ANS: Assimilating Near Similarity at High Accuracy for Significant Deduction of CNN Storage and Computation

Abstract

Activation data size has been roaring with the development of convolutional neural networks, which accounts for the boosting storage requirements. Our insight indicates that non-zero values dominate activations, of which the patterns demonstrate near similarity. We propose ANS method to compress activations in real time during both training and inference. High compression ratio with less accuracy loss is achieved by our optimization strategies, including determination of selection box (SB) size according to the amount of zero values of layer, learning and calibrating threshold dynamically, using the mean value of similar SB as compression value.
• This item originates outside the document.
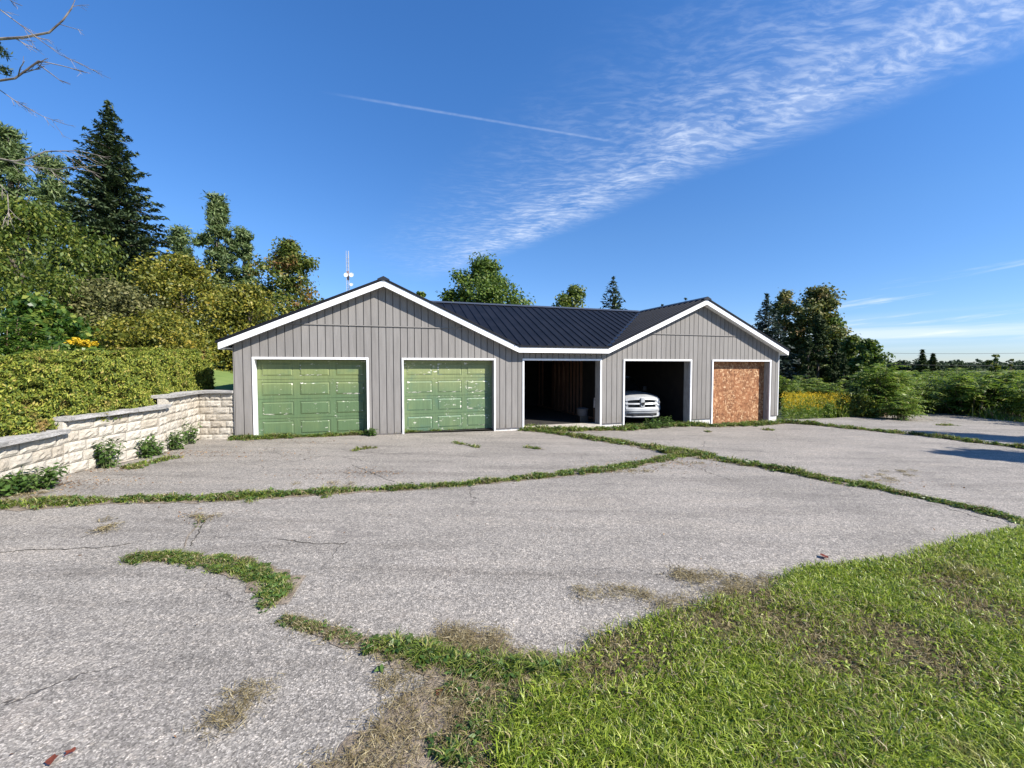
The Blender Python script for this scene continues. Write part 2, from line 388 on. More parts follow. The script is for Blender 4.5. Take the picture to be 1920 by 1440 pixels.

Over 49% of compression ratio is achieved with accuracy loss of less than 0.892%, as well as reduction of multiplications by more than 60%. Comparing to three state-of-art compressed methods under five mainstream CNN models, ANS provides compression ratio improvement of 3.2x over RLC5, 1.9x over GRLC and 1.7x over ZVC. The ANS compressor and decompressor are implemented in Verilog and synthesized in 28nm node, which indicates that ANS has less cost of performance and hardware overburden. ANS modules could be seamlessly attached at the interface or deeply coupled into DNN accelerator with changed data path in the MAC array, which achieve 38% and 56% reduction in energy consumption, respectively.